DATA IN THIS EXERCISE start

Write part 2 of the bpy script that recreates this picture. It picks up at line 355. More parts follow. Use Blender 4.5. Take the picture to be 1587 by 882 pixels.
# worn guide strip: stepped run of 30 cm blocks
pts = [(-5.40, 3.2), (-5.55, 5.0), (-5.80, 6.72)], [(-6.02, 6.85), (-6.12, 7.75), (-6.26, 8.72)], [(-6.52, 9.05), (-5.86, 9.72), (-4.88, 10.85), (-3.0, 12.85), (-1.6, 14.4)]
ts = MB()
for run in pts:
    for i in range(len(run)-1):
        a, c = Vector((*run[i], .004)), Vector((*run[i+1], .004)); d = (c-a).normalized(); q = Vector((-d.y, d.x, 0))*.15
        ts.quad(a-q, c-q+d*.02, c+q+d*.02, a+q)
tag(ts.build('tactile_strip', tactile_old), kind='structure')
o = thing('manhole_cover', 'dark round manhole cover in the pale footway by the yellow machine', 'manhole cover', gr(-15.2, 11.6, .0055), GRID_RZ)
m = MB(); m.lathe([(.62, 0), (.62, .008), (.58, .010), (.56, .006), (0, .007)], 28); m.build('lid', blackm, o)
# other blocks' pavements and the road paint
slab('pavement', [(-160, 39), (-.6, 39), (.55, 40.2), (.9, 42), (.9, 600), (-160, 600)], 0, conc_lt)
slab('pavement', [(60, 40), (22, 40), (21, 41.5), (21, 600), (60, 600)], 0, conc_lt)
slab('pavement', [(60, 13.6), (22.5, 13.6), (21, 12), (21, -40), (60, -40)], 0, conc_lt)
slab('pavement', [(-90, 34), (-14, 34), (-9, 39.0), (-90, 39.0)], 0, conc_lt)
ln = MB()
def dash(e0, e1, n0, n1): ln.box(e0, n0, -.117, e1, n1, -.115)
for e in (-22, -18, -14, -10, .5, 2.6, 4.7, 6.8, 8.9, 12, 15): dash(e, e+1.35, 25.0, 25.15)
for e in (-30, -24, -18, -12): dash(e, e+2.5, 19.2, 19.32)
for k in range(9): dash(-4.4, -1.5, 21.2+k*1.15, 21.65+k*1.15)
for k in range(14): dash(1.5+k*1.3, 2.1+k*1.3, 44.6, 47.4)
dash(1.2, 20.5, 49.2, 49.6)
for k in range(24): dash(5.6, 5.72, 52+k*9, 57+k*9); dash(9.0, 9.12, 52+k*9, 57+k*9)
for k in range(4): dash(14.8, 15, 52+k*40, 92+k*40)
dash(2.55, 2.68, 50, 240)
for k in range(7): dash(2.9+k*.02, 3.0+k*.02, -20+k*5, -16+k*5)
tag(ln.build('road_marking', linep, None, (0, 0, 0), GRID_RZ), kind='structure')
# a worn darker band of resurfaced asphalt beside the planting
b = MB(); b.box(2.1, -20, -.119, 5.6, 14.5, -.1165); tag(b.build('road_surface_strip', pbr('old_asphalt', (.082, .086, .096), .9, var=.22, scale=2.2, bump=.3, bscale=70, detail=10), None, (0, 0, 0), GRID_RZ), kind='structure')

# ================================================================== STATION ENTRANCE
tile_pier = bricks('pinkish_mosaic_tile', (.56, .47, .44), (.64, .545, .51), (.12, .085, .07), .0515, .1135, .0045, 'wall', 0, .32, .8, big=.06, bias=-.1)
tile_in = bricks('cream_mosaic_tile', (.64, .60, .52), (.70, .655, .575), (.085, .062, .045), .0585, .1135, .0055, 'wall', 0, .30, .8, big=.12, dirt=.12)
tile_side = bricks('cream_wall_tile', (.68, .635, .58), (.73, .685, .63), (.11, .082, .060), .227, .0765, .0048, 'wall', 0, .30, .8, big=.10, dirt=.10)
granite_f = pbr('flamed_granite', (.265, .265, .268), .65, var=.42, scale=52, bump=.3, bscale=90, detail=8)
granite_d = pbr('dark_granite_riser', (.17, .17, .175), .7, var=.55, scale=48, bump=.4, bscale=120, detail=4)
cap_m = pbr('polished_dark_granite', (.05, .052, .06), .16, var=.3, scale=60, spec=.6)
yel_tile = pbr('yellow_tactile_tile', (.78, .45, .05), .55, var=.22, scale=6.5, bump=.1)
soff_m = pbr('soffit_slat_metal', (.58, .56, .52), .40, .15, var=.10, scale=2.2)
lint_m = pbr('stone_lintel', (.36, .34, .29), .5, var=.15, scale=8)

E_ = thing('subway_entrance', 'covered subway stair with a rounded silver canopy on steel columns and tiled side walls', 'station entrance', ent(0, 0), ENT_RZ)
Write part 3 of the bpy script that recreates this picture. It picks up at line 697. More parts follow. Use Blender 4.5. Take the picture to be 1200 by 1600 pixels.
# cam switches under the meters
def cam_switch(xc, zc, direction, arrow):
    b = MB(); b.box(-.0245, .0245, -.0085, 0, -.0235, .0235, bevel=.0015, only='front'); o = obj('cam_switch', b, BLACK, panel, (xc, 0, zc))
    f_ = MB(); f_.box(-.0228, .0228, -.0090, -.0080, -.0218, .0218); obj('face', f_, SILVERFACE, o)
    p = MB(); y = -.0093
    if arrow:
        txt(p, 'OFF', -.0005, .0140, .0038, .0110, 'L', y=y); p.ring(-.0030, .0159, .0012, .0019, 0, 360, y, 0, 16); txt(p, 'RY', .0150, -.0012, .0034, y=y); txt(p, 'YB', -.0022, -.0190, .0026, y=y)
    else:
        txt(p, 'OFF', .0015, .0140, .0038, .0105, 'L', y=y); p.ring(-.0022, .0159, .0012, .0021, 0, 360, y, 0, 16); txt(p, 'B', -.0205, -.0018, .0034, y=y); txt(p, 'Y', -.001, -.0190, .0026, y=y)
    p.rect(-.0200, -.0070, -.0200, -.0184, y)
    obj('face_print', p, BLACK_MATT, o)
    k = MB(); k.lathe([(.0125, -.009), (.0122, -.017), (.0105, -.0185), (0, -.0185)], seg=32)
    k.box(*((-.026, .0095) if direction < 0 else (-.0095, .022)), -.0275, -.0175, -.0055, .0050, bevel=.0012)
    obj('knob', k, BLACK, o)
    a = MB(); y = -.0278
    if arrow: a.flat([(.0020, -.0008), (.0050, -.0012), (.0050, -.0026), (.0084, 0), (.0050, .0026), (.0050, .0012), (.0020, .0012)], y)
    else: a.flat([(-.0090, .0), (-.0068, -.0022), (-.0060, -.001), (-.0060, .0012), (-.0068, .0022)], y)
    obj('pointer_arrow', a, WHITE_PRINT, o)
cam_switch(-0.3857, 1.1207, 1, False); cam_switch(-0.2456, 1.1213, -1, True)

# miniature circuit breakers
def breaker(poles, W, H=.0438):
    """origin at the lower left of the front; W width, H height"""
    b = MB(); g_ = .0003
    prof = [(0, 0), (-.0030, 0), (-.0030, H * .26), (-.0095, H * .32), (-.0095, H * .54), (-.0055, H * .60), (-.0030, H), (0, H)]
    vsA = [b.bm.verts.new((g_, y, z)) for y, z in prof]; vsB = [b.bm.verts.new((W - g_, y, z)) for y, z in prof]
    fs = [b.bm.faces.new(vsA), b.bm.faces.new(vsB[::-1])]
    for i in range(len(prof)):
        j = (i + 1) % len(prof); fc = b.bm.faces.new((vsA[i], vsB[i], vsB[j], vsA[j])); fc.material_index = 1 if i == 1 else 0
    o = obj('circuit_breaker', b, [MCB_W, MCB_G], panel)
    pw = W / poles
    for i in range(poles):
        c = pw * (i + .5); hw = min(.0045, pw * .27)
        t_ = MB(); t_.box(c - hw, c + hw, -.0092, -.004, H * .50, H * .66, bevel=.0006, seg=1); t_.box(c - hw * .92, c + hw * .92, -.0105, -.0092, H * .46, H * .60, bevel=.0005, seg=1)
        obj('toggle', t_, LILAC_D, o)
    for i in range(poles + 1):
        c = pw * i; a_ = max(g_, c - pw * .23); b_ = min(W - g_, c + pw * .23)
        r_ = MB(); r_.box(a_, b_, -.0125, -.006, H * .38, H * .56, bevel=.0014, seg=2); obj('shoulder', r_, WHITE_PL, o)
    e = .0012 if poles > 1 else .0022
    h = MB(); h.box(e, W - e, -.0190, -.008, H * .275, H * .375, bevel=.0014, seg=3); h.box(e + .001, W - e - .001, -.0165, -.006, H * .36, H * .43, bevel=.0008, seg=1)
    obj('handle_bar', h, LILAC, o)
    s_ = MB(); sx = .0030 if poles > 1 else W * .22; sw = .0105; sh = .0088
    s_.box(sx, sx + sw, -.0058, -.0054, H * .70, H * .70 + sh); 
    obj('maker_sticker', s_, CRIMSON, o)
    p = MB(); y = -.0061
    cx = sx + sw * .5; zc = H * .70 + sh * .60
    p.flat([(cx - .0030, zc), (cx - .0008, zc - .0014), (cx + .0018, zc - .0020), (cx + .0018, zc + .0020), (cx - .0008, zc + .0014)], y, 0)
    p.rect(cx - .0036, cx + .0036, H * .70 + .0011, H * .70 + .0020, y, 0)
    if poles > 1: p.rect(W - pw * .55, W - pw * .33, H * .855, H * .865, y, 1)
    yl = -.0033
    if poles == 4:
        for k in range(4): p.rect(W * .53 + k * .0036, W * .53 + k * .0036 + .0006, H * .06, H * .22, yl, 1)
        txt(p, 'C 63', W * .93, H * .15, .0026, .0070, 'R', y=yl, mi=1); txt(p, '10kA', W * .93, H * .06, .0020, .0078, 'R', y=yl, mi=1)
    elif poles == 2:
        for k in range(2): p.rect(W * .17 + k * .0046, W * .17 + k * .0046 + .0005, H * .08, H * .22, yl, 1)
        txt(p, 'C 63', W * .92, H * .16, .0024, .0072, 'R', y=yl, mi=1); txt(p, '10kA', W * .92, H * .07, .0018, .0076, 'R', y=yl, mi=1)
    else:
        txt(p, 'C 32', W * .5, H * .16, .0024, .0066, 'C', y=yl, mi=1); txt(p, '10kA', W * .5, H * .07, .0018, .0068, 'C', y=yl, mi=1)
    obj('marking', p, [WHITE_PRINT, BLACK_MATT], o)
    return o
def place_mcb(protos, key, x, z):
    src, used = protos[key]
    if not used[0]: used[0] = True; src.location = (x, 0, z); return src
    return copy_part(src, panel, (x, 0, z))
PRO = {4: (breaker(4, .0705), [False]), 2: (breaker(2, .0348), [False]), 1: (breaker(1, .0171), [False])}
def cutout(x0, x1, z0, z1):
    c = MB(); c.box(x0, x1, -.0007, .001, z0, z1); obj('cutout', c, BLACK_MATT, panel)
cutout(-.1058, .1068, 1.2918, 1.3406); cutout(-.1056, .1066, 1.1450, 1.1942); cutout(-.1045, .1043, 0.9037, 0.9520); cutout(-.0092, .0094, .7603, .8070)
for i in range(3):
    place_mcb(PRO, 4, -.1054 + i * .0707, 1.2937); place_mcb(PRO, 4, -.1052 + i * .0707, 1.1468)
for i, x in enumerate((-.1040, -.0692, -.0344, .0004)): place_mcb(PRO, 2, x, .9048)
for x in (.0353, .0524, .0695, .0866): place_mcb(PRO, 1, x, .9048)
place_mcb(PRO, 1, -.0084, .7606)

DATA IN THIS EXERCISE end

▶ _TASK INSTRUCTIONS_
Set down, without any change, only the lines from the line that holds "Write part 3" through the line that holds "cam_switch(-0.3857, 1.1207, 1, False);", both lines included.

▶ _RESPONSE TO THE TASK_
Write part 3 of the bpy script that recreates this picture. It picks up at line 697. More parts follow. Use Blender 4.5. Take the picture to be 1200 by 1600 pixels.
# cam switches under the meters
def cam_switch(xc, zc, direction, arrow):
    b = MB(); b.box(-.0245, .0245, -.0085, 0, -.0235, .0235, bevel=.0015, only='front'); o = obj('cam_switch', b, BLACK, panel, (xc, 0, zc))
    f_ = MB(); f_.box(-.0228, .0228, -.0090, -.0080, -.0218, .0218); obj('face', f_, SILVERFACE, o)
    p = MB(); y = -.0093
    if arrow:
        txt(p, 'OFF', -.0005, .0140, .0038, .0110, 'L', y=y); p.ring(-.0030, .0159, .0012, .0019, 0, 360, y, 0, 16); txt(p, 'RY', .0150, -.0012, .0034, y=y); txt(p, 'YB', -.0022, -.0190, .0026, y=y)
    else:
        txt(p, 'OFF', .0015, .0140, .0038, .0105, 'L', y=y); p.ring(-.0022, .0159, .0012, .0021, 0, 360, y, 0, 16); txt(p, 'B', -.0205, -.0018, .0034, y=y); txt(p, 'Y', -.001, -.0190, .0026, y=y)
    p.rect(-.0200, -.0070, -.0200, -.0184, y)
    obj('face_print', p, BLACK_MATT, o)
    k = MB(); k.lathe([(.0125, -.009), (.0122, -.017), (.0105, -.0185), (0, -.0185)], seg=32)
    k.box(*((-.026, .0095) if direction < 0 else (-.0095, .022)), -.0275, -.0175, -.0055, .0050, bevel=.0012)
    obj('knob', k, BLACK, o)
    a = MB(); y = -.0278
    if arrow: a.flat([(.0020, -.0008), (.0050, -.0012), (.0050, -.0026), (.0084, 0), (.0050, .0026), (.0050, .0012), (.0020, .0012)], y)
    else: a.flat([(-.0090, .0), (-.0068, -.0022), (-.0060, -.001), (-.0060, .0012), (-.0068, .0022)], y)
    obj('pointer_arrow', a, WHITE_PRINT, o)
cam_switch(-0.3857, 1.1207, 1, False); cam_switch(-0.2456, 1.1213, -1, True)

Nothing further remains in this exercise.